(Photo credit: Wikipedia) |
A secretly-recorded audio file of New York City Police carrying out a stop-and-frisk on a seventeen-year-old illustrates the problem with NYPD's controversial policy. Among the frequent swearing by the police officers, the recording includes numerous threats by the police to physically assault the youth, who was not arrested and had not committed a crime.
A recent video based on the incident reveals that the policy of stopping and searching suspicious-looking individuals is the result of orders from New York's elected mayor. Serving and retired police officers reveal (anonymously in some cases) the pressure they are routinely put under by their superiors to complete such stops, regardless of whether such actions are warranted by any objective suspicion of crime. In the process, the rights of individuals to be unmolested by the agents of the state are routinely ignored. The policy also involves racial profiling and fulfilling quotas, both of which are outlawed under New York state law.

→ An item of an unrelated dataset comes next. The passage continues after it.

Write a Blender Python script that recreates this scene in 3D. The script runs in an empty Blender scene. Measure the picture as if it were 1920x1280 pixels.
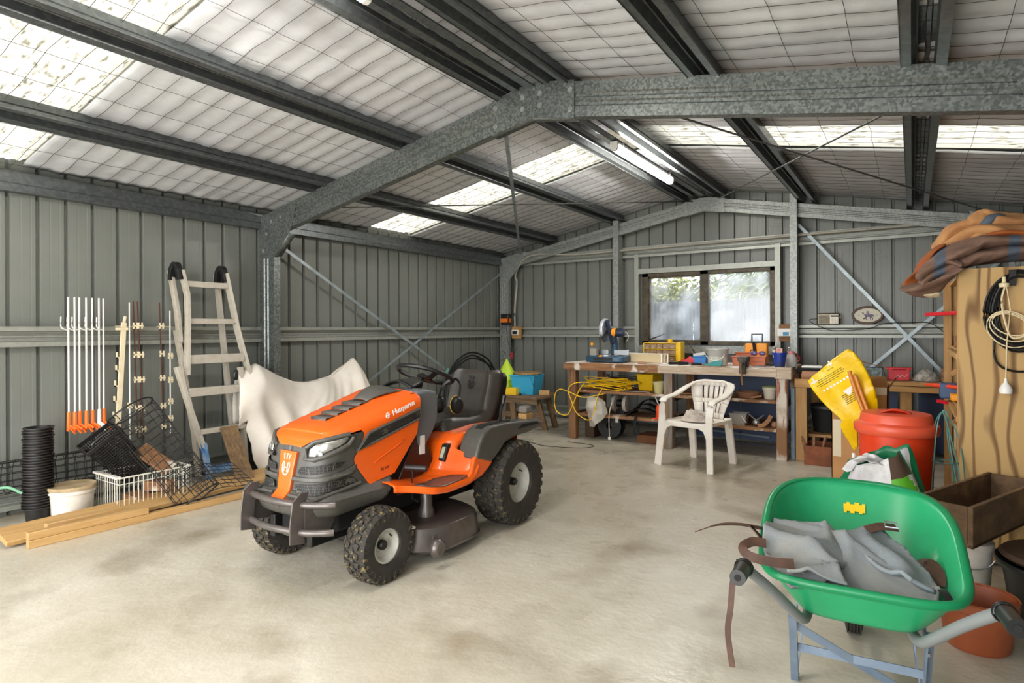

These infringements are the result of political orders from an elected official, pandering to the perceived expectations of a vocal section of the electorate. The problem is that the policy is applied disproportionately to those who do not have or do not know how to use their political voice.
This perversion of public service is an unintended consequence of elected officials running the police service. This development has been enshrined in British law this year with the creation of elected police commissioners. Paradoxically, democratic norms are sometimes better upheld with high calibre unelected officials running the police service.